DIRECTION » Write out, unaltered, each line from the top of the records below down to the line where "y_ = 1.0 + k * 1.35" appears, that line included.
--- Begin ---
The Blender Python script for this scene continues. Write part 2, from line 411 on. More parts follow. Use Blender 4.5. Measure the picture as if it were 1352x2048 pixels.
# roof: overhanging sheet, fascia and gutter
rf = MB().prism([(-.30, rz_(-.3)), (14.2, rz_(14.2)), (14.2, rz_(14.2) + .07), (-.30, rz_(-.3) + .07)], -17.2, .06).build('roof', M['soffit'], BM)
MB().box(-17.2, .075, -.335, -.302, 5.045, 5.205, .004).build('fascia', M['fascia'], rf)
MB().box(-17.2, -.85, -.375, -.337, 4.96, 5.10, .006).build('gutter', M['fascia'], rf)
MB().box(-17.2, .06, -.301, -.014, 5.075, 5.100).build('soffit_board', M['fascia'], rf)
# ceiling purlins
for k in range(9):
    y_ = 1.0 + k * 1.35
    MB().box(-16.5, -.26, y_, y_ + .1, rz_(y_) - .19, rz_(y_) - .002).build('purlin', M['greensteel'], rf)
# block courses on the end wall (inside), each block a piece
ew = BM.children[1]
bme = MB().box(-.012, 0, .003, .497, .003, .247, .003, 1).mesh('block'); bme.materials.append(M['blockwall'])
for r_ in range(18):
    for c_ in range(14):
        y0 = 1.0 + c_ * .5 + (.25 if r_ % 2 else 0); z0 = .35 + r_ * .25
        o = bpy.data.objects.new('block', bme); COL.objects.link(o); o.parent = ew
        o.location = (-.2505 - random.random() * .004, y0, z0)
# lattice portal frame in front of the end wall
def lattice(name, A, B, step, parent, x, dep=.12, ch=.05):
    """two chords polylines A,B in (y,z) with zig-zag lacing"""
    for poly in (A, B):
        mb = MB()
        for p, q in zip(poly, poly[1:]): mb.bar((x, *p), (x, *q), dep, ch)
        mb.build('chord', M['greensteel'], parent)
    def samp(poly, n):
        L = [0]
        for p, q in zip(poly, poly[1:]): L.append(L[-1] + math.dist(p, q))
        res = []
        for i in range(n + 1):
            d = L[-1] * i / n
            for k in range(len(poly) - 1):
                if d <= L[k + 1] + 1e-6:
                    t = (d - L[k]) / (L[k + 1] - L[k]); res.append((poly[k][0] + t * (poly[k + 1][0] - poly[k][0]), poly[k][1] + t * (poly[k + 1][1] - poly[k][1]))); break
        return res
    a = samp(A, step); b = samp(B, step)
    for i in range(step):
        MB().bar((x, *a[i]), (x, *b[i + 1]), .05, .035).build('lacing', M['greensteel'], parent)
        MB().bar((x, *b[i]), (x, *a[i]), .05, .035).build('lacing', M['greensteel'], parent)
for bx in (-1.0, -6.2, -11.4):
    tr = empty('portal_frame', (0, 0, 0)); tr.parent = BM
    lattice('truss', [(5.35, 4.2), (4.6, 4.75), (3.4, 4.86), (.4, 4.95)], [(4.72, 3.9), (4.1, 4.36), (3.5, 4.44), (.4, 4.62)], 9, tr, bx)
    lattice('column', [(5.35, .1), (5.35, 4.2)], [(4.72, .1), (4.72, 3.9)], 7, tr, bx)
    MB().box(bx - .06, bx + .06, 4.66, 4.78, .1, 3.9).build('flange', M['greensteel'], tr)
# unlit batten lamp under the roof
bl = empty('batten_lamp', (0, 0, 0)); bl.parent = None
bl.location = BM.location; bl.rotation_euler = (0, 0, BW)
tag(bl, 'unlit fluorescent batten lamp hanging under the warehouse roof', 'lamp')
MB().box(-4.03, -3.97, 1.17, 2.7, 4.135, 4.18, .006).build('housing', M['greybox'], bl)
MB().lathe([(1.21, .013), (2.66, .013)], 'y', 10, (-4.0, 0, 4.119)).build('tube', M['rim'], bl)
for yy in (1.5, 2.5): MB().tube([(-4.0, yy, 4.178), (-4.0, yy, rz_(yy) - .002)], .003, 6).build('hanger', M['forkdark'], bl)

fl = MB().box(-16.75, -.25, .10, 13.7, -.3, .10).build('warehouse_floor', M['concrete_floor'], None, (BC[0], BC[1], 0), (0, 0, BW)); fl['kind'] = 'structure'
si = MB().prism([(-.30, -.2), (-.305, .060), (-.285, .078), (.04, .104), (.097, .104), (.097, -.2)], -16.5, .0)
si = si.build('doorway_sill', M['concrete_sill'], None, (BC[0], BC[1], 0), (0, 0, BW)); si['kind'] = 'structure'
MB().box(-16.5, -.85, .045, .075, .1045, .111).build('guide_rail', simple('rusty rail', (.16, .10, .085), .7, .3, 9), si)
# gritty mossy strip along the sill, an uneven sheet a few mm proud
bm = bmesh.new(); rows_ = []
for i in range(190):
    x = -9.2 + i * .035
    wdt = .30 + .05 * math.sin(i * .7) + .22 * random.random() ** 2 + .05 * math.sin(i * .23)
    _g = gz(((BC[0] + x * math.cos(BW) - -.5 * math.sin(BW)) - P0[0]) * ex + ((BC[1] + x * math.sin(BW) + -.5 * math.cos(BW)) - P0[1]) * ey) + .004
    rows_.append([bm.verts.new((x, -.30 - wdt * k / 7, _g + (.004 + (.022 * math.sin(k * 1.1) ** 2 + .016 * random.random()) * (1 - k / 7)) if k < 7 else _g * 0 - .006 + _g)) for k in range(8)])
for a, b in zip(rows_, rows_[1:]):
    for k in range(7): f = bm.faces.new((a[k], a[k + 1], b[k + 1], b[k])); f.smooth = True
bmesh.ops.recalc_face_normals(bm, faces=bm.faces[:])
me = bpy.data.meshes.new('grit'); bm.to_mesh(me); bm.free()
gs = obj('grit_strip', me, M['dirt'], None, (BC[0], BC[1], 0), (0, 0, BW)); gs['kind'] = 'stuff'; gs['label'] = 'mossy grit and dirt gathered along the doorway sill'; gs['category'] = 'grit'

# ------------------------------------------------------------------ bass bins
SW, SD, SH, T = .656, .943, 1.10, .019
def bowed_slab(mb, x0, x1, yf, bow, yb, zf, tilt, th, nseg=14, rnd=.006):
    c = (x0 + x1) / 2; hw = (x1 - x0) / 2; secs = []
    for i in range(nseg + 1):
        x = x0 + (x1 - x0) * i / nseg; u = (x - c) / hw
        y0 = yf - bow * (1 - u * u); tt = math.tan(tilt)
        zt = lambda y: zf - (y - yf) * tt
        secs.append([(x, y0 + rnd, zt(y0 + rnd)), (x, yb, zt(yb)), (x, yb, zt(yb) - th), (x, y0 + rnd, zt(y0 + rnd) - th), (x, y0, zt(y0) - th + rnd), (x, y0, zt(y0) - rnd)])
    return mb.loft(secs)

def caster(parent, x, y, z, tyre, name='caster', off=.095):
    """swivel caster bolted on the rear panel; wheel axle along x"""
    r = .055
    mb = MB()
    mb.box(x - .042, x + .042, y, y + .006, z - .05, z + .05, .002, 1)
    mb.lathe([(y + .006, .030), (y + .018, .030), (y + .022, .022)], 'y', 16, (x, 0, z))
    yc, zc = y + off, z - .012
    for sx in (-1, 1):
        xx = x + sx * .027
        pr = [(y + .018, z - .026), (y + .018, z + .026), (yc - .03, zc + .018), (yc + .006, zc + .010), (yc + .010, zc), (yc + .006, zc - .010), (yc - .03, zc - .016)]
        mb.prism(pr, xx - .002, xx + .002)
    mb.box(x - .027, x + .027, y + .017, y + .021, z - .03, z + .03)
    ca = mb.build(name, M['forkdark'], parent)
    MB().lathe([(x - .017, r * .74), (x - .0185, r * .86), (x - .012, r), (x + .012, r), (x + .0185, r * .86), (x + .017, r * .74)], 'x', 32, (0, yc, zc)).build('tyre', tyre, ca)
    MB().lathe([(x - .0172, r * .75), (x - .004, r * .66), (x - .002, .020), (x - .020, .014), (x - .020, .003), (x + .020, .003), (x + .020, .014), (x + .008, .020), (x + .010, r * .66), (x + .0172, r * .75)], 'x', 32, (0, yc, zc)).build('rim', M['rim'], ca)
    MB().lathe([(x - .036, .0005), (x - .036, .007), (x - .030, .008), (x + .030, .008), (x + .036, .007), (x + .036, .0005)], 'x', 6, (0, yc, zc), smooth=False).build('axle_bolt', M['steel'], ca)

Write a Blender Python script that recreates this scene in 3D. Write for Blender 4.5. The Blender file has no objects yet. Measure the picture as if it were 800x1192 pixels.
--- End ---
COMPLETED TASK »
The Blender Python script for this scene continues. Write part 2, from line 411 on. More parts follow. Use Blender 4.5. Measure the picture as if it were 1352x2048 pixels.
# roof: overhanging sheet, fascia and gutter
rf = MB().prism([(-.30, rz_(-.3)), (14.2, rz_(14.2)), (14.2, rz_(14.2) + .07), (-.30, rz_(-.3) + .07)], -17.2, .06).build('roof', M['soffit'], BM)
MB().box(-17.2, .075, -.335, -.302, 5.045, 5.205, .004).build('fascia', M['fascia'], rf)
MB().box(-17.2, -.85, -.375, -.337, 4.96, 5.10, .006).build('gutter', M['fascia'], rf)
MB().box(-17.2, .06, -.301, -.014, 5.075, 5.100).build('soffit_board', M['fascia'], rf)
# ceiling purlins
for k in range(9):
    y_ = 1.0 + k * 1.35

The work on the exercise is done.